→ **What this task involves**: Output every line exactly as written. Leave out pictures.

======== Entries ========

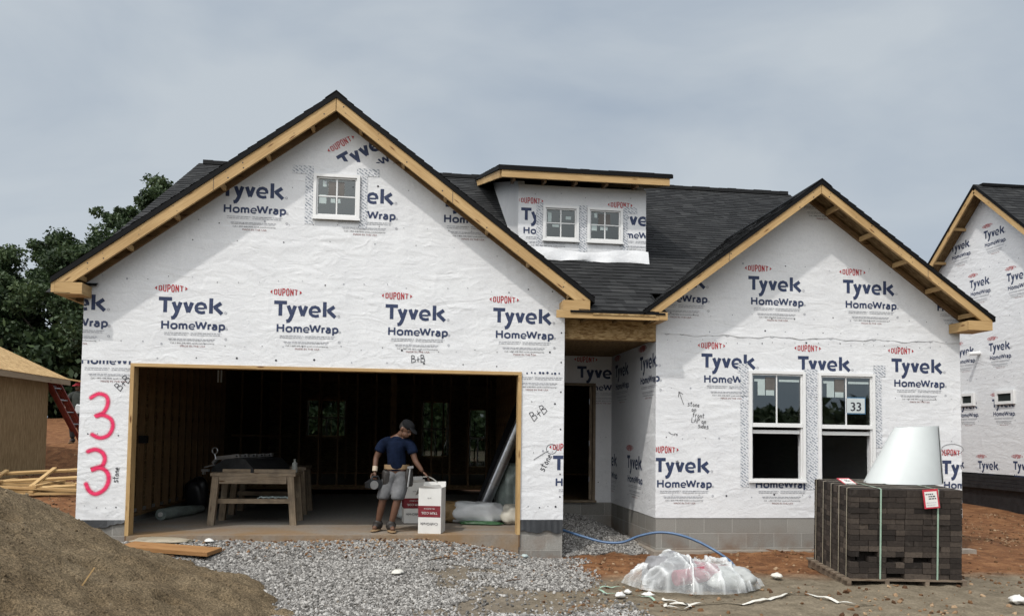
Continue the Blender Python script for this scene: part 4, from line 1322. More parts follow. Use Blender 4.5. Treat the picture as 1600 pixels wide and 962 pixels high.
# red sprayed house numbers
def spray(pts, w, parent):
    P = [Vector(p) for p in pts]
    Q = []
    for i in range(len(P)-1):           # Catmull-Rom
        p0, p1, p2, p3 = P[max(i-1, 0)], P[i], P[i+1], P[min(i+2, len(P)-1)]
        for t in np.linspace(0, 1, 7)[:-1]:
            Q.append(0.5*((2*p1) + (p2-p0)*t + (2*p0-5*p1+4*p2-p3)*t*t + (3*p1-p0-3*p2+p3)*t**3))
    Q.append(P[-1])
    mb = MB()
    nrm = []
    for i in range(len(Q)):
        d = (Q[min(i+1, len(Q)-1)] - Q[max(i-1, 0)]).normalized(); nrm.append(Vector((-d.y, d.x)))
    # straight strips whose v runs -1..1 across, plus faded round ends
    for i in range(len(Q)-1):
        a, b = Q[i], Q[i+1]; na, nb = nrm[i]*w/2, nrm[i+1]*w/2
        y = -.0045 - .00002*i
        mb.face([(a.x-na.x, y, a.y-na.y), (b.x-nb.x, y, b.y-nb.y), (b.x, y, b.y), (a.x, y, a.y)], 0, [(0, -1), (0, -1), (0, 0), (0, 0)])
        mb.face([(a.x, y, a.y), (b.x, y, b.y), (b.x+nb.x, y, b.y+nb.y), (a.x+na.x, y, a.y+na.y)], 0, [(0, 0), (0, 0), (0, 1), (0, 1)])
    for e, dr_ in ((0, -1), (-1, 1)):
        c0 = Q[e]; n0 = nrm[e]; t0 = Vector((n0.y, -n0.x))*dr_
        arc = [c0 + (n0*math.cos(a) + t0*math.sin(a))*w/2 for a in np.linspace(0, math.pi, 9)]
        for i in range(8):
            y = -.0044
            tri = [(c0.x, y, c0.y), (arc[i].x, y, arc[i].y), (arc[i+1].x, y, arc[i+1].y)]
            uvq = [(0, 0), (0, 1), (0, 1)]
            if (Vector(tri[1])-Vector(tri[0])).cross(Vector(tri[2])-Vector(tri[0])).y > 0: tri.reverse(); uvq.reverse()
            mb.face(tri, 0, uvq)
    return mb.build('painted_number', M['spray'], parent)
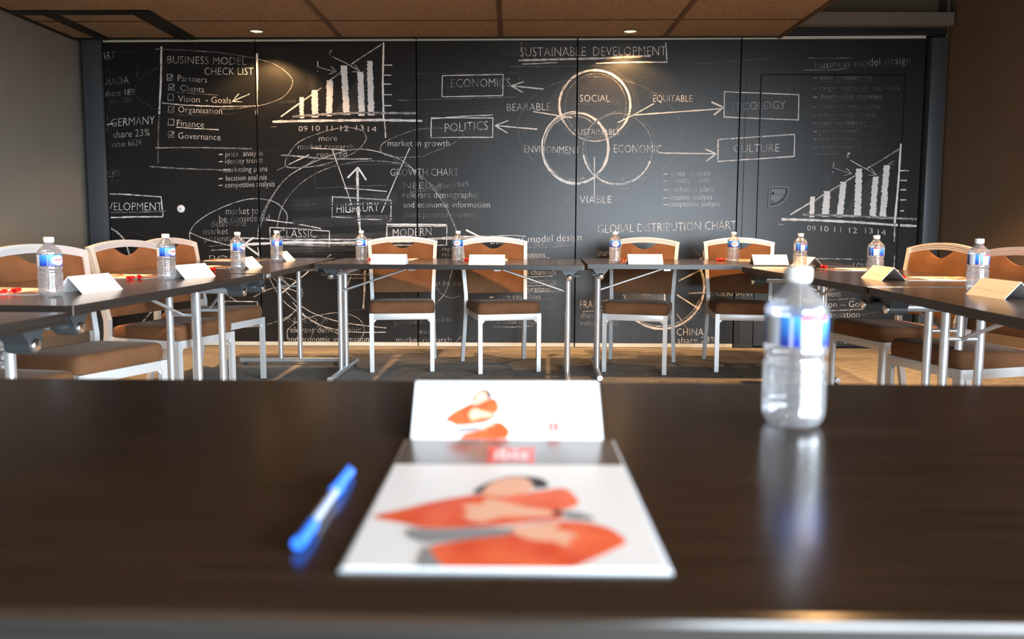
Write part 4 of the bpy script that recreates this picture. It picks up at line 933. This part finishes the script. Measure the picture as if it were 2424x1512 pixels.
a = MB(); fill(a, [on_card(x, y, .0004) for x, y in mapc(TP[-1][1], 900, 880, 4.04)], 'red')
vs, fs = glyphs('ibis', .02); a.add([on_card(900 + (1632 + u * 50) / 4.04, 880 + (545 - v * 34) / 4.04, .0007) for u, v in vs], fs, 'white'); a.build('printed_logo', card)
a = MB()
for y0, dx, mt in ((243, 300, 'print_faint'), (290, 290, 'white'), (325, 300, 'white'), (360, 280, 'white'), (395, 290, 'white')):
    k = 0; x = 1505
    while x < 1505 + dx:
        w_ = 14 + (k * 37) % 22
        fill(a, [on_card(900 + xx / 4.04, 880 + yy / 4.04, .0003) for xx, yy in ((x, y0 - 6), (x + w_, y0 - 6), (x + w_, y0 + 7), (x, y0 + 7))], 'print_faint' if mt == 'print_faint' else 'greytext'
             ) if mt in M or True else None
        x += w_ + 9; k += 1
a.build('printed_text', card)

# ------------------------------------------------------------------ ballpoint pen
p0, p1 = onz(706, 1287, TZ + .006), onz(829, 1112, TZ + .006)
d = (p1 - p0); PL = d.length
pen = thing('ballpoint_pen', 'clear ballpoint pen with blue cap lying left of the notepad', 'pen', (p0.x, p0.y, TZ + .0062), math.atan2(d.y, d.x))
a = MB(); a.tube([(.03, 0, 0), (PL * .62, 0, 0), (PL * .66, 0, 0)], .0042, 'penclear', 8); a.build('barrel', pen)
a = MB(); a.tube([(.03, 0, 0), (PL * .66, 0, 0)], .0016, 'bluepen', 8); a.build('ink_tube', pen)
a = MB(); a.v = []; a.tube([(0, 0, 0), (.002, 0, 0), (.04, 0, 0)], .0056, 'bluepen', 14); a.build('end_plug', pen)
a = MB(); a.tube([(PL * .645, 0, 0), (PL * .72, 0, 0), (PL * .74, 0, 0)], .0062, 'bluepen', 14); a.tube([(PL * .74, 0, 0), (PL * .95, 0, -.001), (PL, 0, -.002)], .0048, 'bluepen', 14); a.box(PL * .66, PL * .97, -.0015, .0015, .0045, .0075, 'bluepen', .0008); a.build('cap', pen)

# ------------------------------------------------------------------ wrapped sweets
def make_candy(label, loc, rz):
    a = MB(); n = 10; prof = [(-.0125, .0015), (-.0115, .006), (-.006, .0082), (0, .0088), (.006, .0082), (.0115, .006), (.0125, .0015)]
    vs = []; fs = []
    for x, r in prof: vs += [(x, r * math.cos(2 * math.pi * k / n), .0088 + r * math.sin(2 * math.pi * k / n)) for k in range(n)]
    for i in range(len(prof) - 1):
        for k in range(n): fs.append((i * n + k, i * n + (k + 1) % n, (i + 1) * n + (k + 1) % n, (i + 1) * n + k))
    a.add(vs, fs, 'candy', True)
    for s in (-1, 1):     # twisted ends: pleated fans
        m_ = 12; vs = [(s * .0122, .0012 * math.cos(2 * math.pi * k / m_), .0088 + .0012 * math.sin(2 * math.pi * k / m_)) for k in range(m_)]
        for q, rr_ in ((.019, .006), (.026, .0086)): vs += [(s * (q + (.0018 if k % 2 else 0)), (rr_ + (.0015 if k % 2 else -.0012)) * math.cos(2 * math.pi * k / m_), .0098 + (rr_ * .85 + (.001 if k % 2 else -.001)) * math.sin(2 * math.pi * k / m_)) for k in range(m_)]
        fs = [(r * m_ + k, r * m_ + (k + 1) % m_, (r + 1) * m_ + (k + 1) % m_, (r + 1) * m_ + k) for r in range(2) for k in range(m_)]
        a.add(vs, fs, 'candy', False)
    o = a.build('wrapped_sweet'); o.location = loc; o.rotation_euler = (0, 0, rz)
    return tag(o, label, 'sweet', 'red wrapped sweets')
spots = [((-1.735, 2.76), 'red wrapped sweets at the left photo border'), ((-1.635, 3.47), 'red wrapped sweets on the left arm between card and second bottle'), ((-1.545, 4.08), 'red wrapped sweets on the left arm just before the third bottle'), ((-.93, 5.27), 'red wrapped sweet behind the bottle under the tall chalk arrow'), ((-.30, 5.27), 'red wrapped sweet between bottle and second card of the far row'), ((.72, 5.28), 'red wrapped sweet between bottle and card under the word GLOBAL'), ((1.40, 5.40), 'red wrapped sweets left of the bottle under the word CHART'), ((1.755, 4.52), 'red wrapped sweets behind the card above the big bottle'), ((1.80, 3.74), 'red wrapped sweets behind the card between two bottles')]
cand = None
for i, ((x, y), lab) in enumerate(spots):
    two = 'sweets' in lab
    for k in range(2 if two else 1):
        l2 = (lab.replace('sweets', 'sweet, nearer one,') if k == 0 else lab.replace('sweets', 'sweet, farther one,')) if two else lab
        ang = rnd.uniform(0, 3.1) if i > 2 else 1.3 + .5 * k + .3 * i
        off = (.0, 0) if not two else ((-.004, -.028) if k == 0 else (.008, .026))
        loc = (x + off[0], y + off[1], TZ)
        if cand is None: cand = make_candy(l2, loc, ang)
        else:
            c = cand.copy(); COL.objects.link(c); c.location = loc; c.rotation_euler = (0, 0, ang); c['label'] = l2
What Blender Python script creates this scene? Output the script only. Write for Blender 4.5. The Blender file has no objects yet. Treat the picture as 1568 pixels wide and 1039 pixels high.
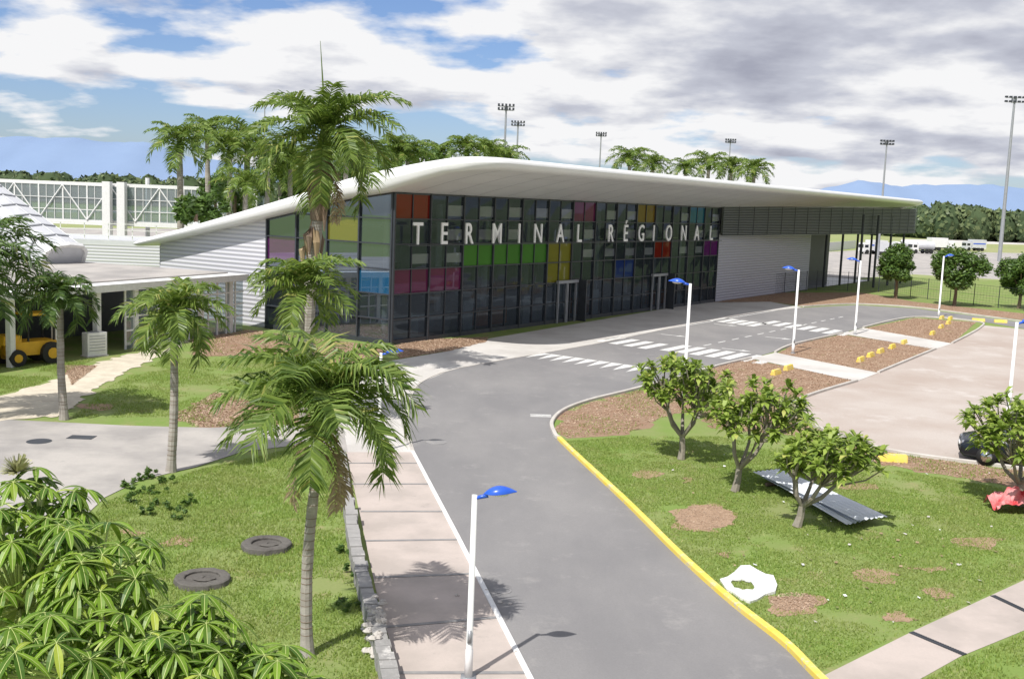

========

→ **Reply to the task**:
Continue the Blender Python script for this scene: part 4, from line 1322. More parts follow. Use Blender 4.5. Treat the picture as 1600 pixels wide and 962 pixels high.
# red sprayed house numbers
def spray(pts, w, parent):
    P = [Vector(p) for p in pts]
    Q = []
    for i in range(len(P)-1):           # Catmull-Rom
        p0, p1, p2, p3 = P[max(i-1, 0)], P[i], P[i+1], P[min(i+2, len(P)-1)]
        for t in np.linspace(0, 1, 7)[:-1]:
            Q.append(0.5*((2*p1) + (p2-p0)*t + (2*p0-5*p1+4*p2-p3)*t*t + (3*p1-p0-3*p2+p3)*t**3))
    Q.append(P[-1])
    mb = MB()
    nrm = []
    for i in range(len(Q)):
        d = (Q[min(i+1, len(Q)-1)] - Q[max(i-1, 0)]).normalized(); nrm.append(Vector((-d.y, d.x)))
    # straight strips whose v runs -1..1 across, plus faded round ends
    for i in range(len(Q)-1):
        a, b = Q[i], Q[i+1]; na, nb = nrm[i]*w/2, nrm[i+1]*w/2
        y = -.0045 - .00002*i
        mb.face([(a.x-na.x, y, a.y-na.y), (b.x-nb.x, y, b.y-nb.y), (b.x, y, b.y), (a.x, y, a.y)], 0, [(0, -1), (0, -1), (0, 0), (0, 0)])
        mb.face([(a.x, y, a.y), (b.x, y, b.y), (b.x+nb.x, y, b.y+nb.y), (a.x+na.x, y, a.y+na.y)], 0, [(0, 0), (0, 0), (0, 1), (0, 1)])
    for e, dr_ in ((0, -1), (-1, 1)):
        c0 = Q[e]; n0 = nrm[e]; t0 = Vector((n0.y, -n0.x))*dr_
        arc = [c0 + (n0*math.cos(a) + t0*math.sin(a))*w/2 for a in np.linspace(0, math.pi, 9)]
        for i in range(8):
            y = -.0044
            tri = [(c0.x, y, c0.y), (arc[i].x, y, arc[i].y), (arc[i+1].x, y, arc[i+1].y)]
            uvq = [(0, 0), (0, 1), (0, 1)]
            if (Vector(tri[1])-Vector(tri[0])).cross(Vector(tri[2])-Vector(tri[0])).y > 0: tri.reverse(); uvq.reverse()
            mb.face(tri, 0, uvq)
    return mb.build('painted_number', M['spray'], parent)
Write part 4 of the bpy script that recreates this picture. It picks up at line 933. This part finishes the script. Measure the picture as if it were 2424x1512 pixels.
a = MB(); fill(a, [on_card(x, y, .0004) for x, y in mapc(TP[-1][1], 900, 880, 4.04)], 'red')
vs, fs = glyphs('ibis', .02); a.add([on_card(900 + (1632 + u * 50) / 4.04, 880 + (545 - v * 34) / 4.04, .0007) for u, v in vs], fs, 'white'); a.build('printed_logo', card)
a = MB()
for y0, dx, mt in ((243, 300, 'print_faint'), (290, 290, 'white'), (325, 300, 'white'), (360, 280, 'white'), (395, 290, 'white')):
    k = 0; x = 1505
    while x < 1505 + dx:
        w_ = 14 + (k * 37) % 22
        fill(a, [on_card(900 + xx / 4.04, 880 + yy / 4.04, .0003) for xx, yy in ((x, y0 - 6), (x + w_, y0 - 6), (x + w_, y0 + 7), (x, y0 + 7))], 'print_faint' if mt == 'print_faint' else 'greytext'
             ) if mt in M or True else None
        x += w_ + 9; k += 1
a.build('printed_text', card)

# ------------------------------------------------------------------ ballpoint pen
p0, p1 = onz(706, 1287, TZ + .006), onz(829, 1112, TZ + .006)
d = (p1 - p0); PL = d.length
pen = thing('ballpoint_pen', 'clear ballpoint pen with blue cap lying left of the notepad', 'pen', (p0.x, p0.y, TZ + .0062), math.atan2(d.y, d.x))
a = MB(); a.tube([(.03, 0, 0), (PL * .62, 0, 0), (PL * .66, 0, 0)], .0042, 'penclear', 8); a.build('barrel', pen)
a = MB(); a.tube([(.03, 0, 0), (PL * .66, 0, 0)], .0016, 'bluepen', 8); a.build('ink_tube', pen)
a = MB(); a.v = []; a.tube([(0, 0, 0), (.002, 0, 0), (.04, 0, 0)], .0056, 'bluepen', 14); a.build('end_plug', pen)
a = MB(); a.tube([(PL * .645, 0, 0), (PL * .72, 0, 0), (PL * .74, 0, 0)], .0062, 'bluepen', 14); a.tube([(PL * .74, 0, 0), (PL * .95, 0, -.001), (PL, 0, -.002)], .0048, 'bluepen', 14); a.box(PL * .66, PL * .97, -.0015, .0015, .0045, .0075, 'bluepen', .0008); a.build('cap', pen)

# ------------------------------------------------------------------ wrapped sweets
def make_candy(label, loc, rz):
    a = MB(); n = 10; prof = [(-.0125, .0015), (-.0115, .006), (-.006, .0082), (0, .0088), (.006, .0082), (.0115, .006), (.0125, .0015)]
    vs = []; fs = []
    for x, r in prof: vs += [(x, r * math.cos(2 * math.pi * k / n), .0088 + r * math.sin(2 * math.pi * k / n)) for k in range(n)]
    for i in range(len(prof) - 1):
        for k in range(n): fs.append((i * n + k, i * n + (k + 1) % n, (i + 1) * n + (k + 1) % n, (i + 1) * n + k))
    a.add(vs, fs, 'candy', True)
    for s in (-1, 1):     # twisted ends: pleated fans
        m_ = 12; vs = [(s * .0122, .0012 * math.cos(2 * math.pi * k / m_), .0088 + .0012 * math.sin(2 * math.pi * k / m_)) for k in range(m_)]
        for q, rr_ in ((.019, .006), (.026, .0086)): vs += [(s * (q + (.0018 if k % 2 else 0)), (rr_ + (.0015 if k % 2 else -.0012)) * math.cos(2 * math.pi * k / m_), .0098 + (rr_ * .85 + (.001 if k % 2 else -.001)) * math.sin(2 * math.pi * k / m_)) for k in range(m_)]
        fs = [(r * m_ + k, r * m_ + (k + 1) % m_, (r + 1) * m_ + (k + 1) % m_, (r + 1) * m_ + k) for r in range(2) for k in range(m_)]
        a.add(vs, fs, 'candy', False)
    o = a.build('wrapped_sweet'); o.location = loc; o.rotation_euler = (0, 0, rz)
    return tag(o, label, 'sweet', 'red wrapped sweets')
spots = [((-1.735, 2.76), 'red wrapped sweets at the left photo border'), ((-1.635, 3.47), 'red wrapped sweets on the left arm between card and second bottle'), ((-1.545, 4.08), 'red wrapped sweets on the left arm just before the third bottle'), ((-.93, 5.27), 'red wrapped sweet behind the bottle under the tall chalk arrow'), ((-.30, 5.27), 'red wrapped sweet between bottle and second card of the far row'), ((.72, 5.28), 'red wrapped sweet between bottle and card under the word GLOBAL'), ((1.40, 5.40), 'red wrapped sweets left of the bottle under the word CHART'), ((1.755, 4.52), 'red wrapped sweets behind the card above the big bottle'), ((1.80, 3.74), 'red wrapped sweets behind the card between two bottles')]
cand = None
for i, ((x, y), lab) in enumerate(spots):
    two = 'sweets' in lab
    for k in range(2 if two else 1):
        l2 = (lab.replace('sweets', 'sweet, nearer one,') if k == 0 else lab.replace('sweets', 'sweet, farther one,')) if two else lab
        ang = rnd.uniform(0, 3.1) if i > 2 else 1.3 + .5 * k + .3 * i
        off = (.0, 0) if not two else ((-.004, -.028) if k == 0 else (.008, .026))
        loc = (x + off[0], y + off[1], TZ)
        if cand is None: cand = make_candy(l2, loc, ang)
        else:
            c = cand.copy(); COL.objects.link(c); c.location = loc; c.rotation_euler = (0, 0, ang); c['label'] = l2
What Blender Python script creates this scene? Output the script only. Write for Blender 4.5. The Blender file has no objects yet. Treat the picture as 1568 pixels wide and 1039 pixels high.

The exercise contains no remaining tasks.